The current consensus is that 2007 has come close to being another 1999 — an exceptionally rich and bountiful year in terms of sheer quality. The likelihood, however, is that the Best Picture elimination process that prevailed eight years ago will happen again this year — most of the truly great ones ignored, two or three good ones championed, and a couple of mediocrities working their way into the fold.
The best ’99 films were Election, The Matrix, Fight Club, American Beauty, The Limey, The Sixth Sense, Magnolia, The Straight Story, The Cradle Will Rock, Run Lola Run, Any Given Sunday, The Hurricane, Three Kings, The Insider, Being John Malkovich, The Thin Red Line, Eyes Wide Shut, The Blair Witch Project, October Sky, Open Your Eyes and The Lovers on the Bridge — one of the all-time great cavalcades.
Out of this lot three were Best Picture nominees — American Beauty (which won), The Sixth Sense and The Insider. The other two were The Cider House Rules (pushed into Best Picture status by the legendary Harvey Weinstein promotion machine) and Frank Darabont‘s thoroughly detestable electric-chair drama The Green Mile — a movie I will never, ever see again.
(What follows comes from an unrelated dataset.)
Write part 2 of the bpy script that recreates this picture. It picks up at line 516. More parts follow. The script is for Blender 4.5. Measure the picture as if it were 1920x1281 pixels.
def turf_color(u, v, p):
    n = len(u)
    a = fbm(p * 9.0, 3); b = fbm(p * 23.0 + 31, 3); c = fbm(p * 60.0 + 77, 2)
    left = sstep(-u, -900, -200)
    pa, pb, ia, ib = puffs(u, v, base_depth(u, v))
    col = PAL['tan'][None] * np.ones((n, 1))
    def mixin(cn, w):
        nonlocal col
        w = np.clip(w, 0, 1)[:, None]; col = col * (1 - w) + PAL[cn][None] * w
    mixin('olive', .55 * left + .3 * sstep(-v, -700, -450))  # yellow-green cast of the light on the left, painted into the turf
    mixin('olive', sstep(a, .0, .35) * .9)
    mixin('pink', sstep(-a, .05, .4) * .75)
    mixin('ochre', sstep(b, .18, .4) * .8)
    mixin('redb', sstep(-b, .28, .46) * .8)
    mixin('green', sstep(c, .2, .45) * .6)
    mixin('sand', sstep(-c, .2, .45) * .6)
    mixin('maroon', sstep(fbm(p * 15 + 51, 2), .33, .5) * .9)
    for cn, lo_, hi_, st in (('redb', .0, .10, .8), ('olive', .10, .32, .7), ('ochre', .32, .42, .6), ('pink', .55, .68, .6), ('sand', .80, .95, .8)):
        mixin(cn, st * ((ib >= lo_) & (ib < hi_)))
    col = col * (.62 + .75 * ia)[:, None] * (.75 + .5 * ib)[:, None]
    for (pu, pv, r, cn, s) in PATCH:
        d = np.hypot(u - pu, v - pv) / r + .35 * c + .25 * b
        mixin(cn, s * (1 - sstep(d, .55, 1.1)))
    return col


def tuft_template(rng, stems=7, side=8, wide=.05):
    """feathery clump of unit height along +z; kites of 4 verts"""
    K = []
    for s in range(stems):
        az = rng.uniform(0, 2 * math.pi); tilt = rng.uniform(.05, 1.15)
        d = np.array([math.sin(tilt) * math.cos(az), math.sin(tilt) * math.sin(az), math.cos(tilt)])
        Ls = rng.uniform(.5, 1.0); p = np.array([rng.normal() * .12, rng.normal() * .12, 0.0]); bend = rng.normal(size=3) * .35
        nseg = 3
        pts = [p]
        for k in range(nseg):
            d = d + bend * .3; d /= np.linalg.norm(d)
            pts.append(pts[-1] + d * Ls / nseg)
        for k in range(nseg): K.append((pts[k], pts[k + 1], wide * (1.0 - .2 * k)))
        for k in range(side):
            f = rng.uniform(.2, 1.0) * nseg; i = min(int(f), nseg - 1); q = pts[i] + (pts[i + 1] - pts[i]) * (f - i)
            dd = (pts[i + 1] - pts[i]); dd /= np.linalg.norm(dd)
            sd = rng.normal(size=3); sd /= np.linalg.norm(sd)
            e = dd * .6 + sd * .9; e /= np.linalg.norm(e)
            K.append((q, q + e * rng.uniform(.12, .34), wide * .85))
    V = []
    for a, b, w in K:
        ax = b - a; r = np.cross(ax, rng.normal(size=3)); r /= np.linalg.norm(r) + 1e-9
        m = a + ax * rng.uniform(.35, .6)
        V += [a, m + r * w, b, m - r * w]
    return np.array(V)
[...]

This year we’ve had American Gangster, Before The Devil Knows You’re Dead, No Country for Old Men, Once, There Will Be Blood, Things We Lost in the Fire, Zodiac, The Assassination of Jesse James by the Coward Robert Ford, Atonement, I’m Not There, The Bourne Ultimatum, Control, In The Valley of Elah, Ratatouille, Charlie Wilson’s War and Sweeney Todd. Not as many top-grade releases as we had in ’99, but some kind of banner year.
I don’t want to think too strenuously about the likely ’07 Best Picture nominees (there are some who actually want to see Enchantment among the five), but I wouldn’t be surprised if the ’99 strategem repeats itself.